La oposición utiliza frecuentemente la corrupción como argumento político. Repite en su propaganda que la corrupción del gobierno no solo genera cierta ineficiencia del Estado, sino que lo hace totalmente ineficaz. El sector público fracasa porque los incumbentes están robando. El remedio consiste en llevar al gobierno a otros sujetos, estos honrados; como el mal es la corrupción, con incorruptos desaparecerá.


¿Y quiénes son los tales incorruptos? Probablemente quienes no han gobernado mucho. Si lo hubieran hecho, estarían regularmente pringados por acción u omisión con la corrupción del pasado. Normalmente pues los incorruptos se hallarán afuera de los ‘partidos del sistema’; los políticos antisistema suelen proveer mejores actores para el papel de incorrupto.


Y entonces, si vemos en la corrupción la clave de las grandes cuestiones que afectan la vida de la población, la solución consiste en poner en el gobierno un santo. O, si no hay santo, a algún joven sin mucho pecado. Le dejamos las manos libres para que, llevado de su amor al pueblo sin límite y su honestidad sin parangón, pase por encima del viejo sistema, se constituya en verdadero representante del pueblo, e introduzca cambios no solo de políticas sino de envergadura hasta constitucional.


Pero el problema es más profundo. No consiste solo ni primero en la corrupción. Tampoco los enfoques más o menos atrabiliarios de los antiguos antisistemas al tocar poder. El gran problema de nuestras democracias consiste en que para ganar las elecciones, los candidatos están prometiendo no solo lo que no piensan cumplir sino sobre todo lo que no pueden cumplir, lo que no está en manos de ese gobierno que quieren ocupar.

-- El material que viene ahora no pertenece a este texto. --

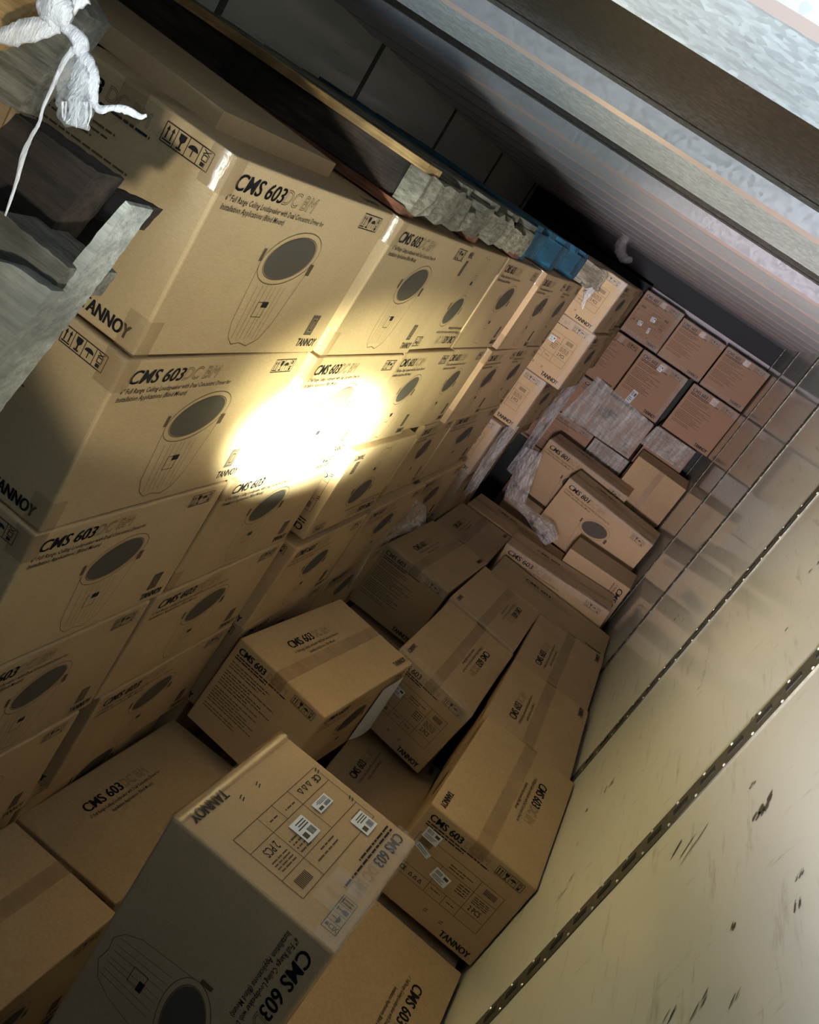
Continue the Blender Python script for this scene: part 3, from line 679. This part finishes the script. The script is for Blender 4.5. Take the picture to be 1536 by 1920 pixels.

¿Puede el gobierno de México controlar la narcoviolencia? ¿Puede el italiano manejar positivamente la cuestión migratoria África-Europa? ¿Puede la señora May reconstruir una Gran Bretaña próspera separada del Continente? ¿Y puede Trump reorganizar/reducir la globalización de manera que produzca empleos para los obreros fabriles americanos? ¿Pudo Tsipras prescindir de Berlín para salvar el Estado de bienestar griego? ¿Y Obama cerrar Guantanamo o sacar a USA de Afghanistán?

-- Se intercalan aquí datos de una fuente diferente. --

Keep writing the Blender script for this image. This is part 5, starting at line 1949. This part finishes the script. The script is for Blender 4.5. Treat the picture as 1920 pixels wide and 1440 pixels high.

Para ganar votaciones, ¿no han hecho todos ellos promesas, levantado expectativas, que no tienen el poder de cumplir, que ellos sabían que no dependen de ese nivel de gobierno? Los gobiernos no fracasan por la corrupción, sino porque muchos problemas cruciales para las mayorías ya no pueden resolverse a escala nacional. Son más grandes que el poder de ningún gobierno. Pero se llega a cada gobierno prometiendo “yo arreglo esto”, no diciéndome “vótame, que igual no voy a poder arreglar nada”.


Por esa diferencia entre poder real del gobierno y expectativa democrática, los partidos del sistema fracasan y los antisistema también van fracasando. Roben o no, sus dirigentes serán desplazados o, si no son tan democráticos, “reasentarán” su poder en la represión masiva, como Maduro u Ortega, porque habrán defraudado las expectativas imposibles sobre las que llegaron al poder.

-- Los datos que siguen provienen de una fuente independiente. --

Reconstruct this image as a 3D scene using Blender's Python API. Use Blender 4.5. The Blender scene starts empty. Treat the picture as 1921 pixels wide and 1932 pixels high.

A un presidente se le elige para que haga bien aquello para lo que es competente. A un salvador, para que haga el milagro de arreglar cuestiones que sobrepasan los instrumentos políticos disponibles. Cada vez elegimos menos presidentes y más salvadores, supermánes y héroes del imposible.


Más bien, deberíamos estar empeñándonos en ampliar el alcance de nuestras instituciones políticas, haciéndolas más globales, para volverlas capaces de lidiar con asuntos más grandes.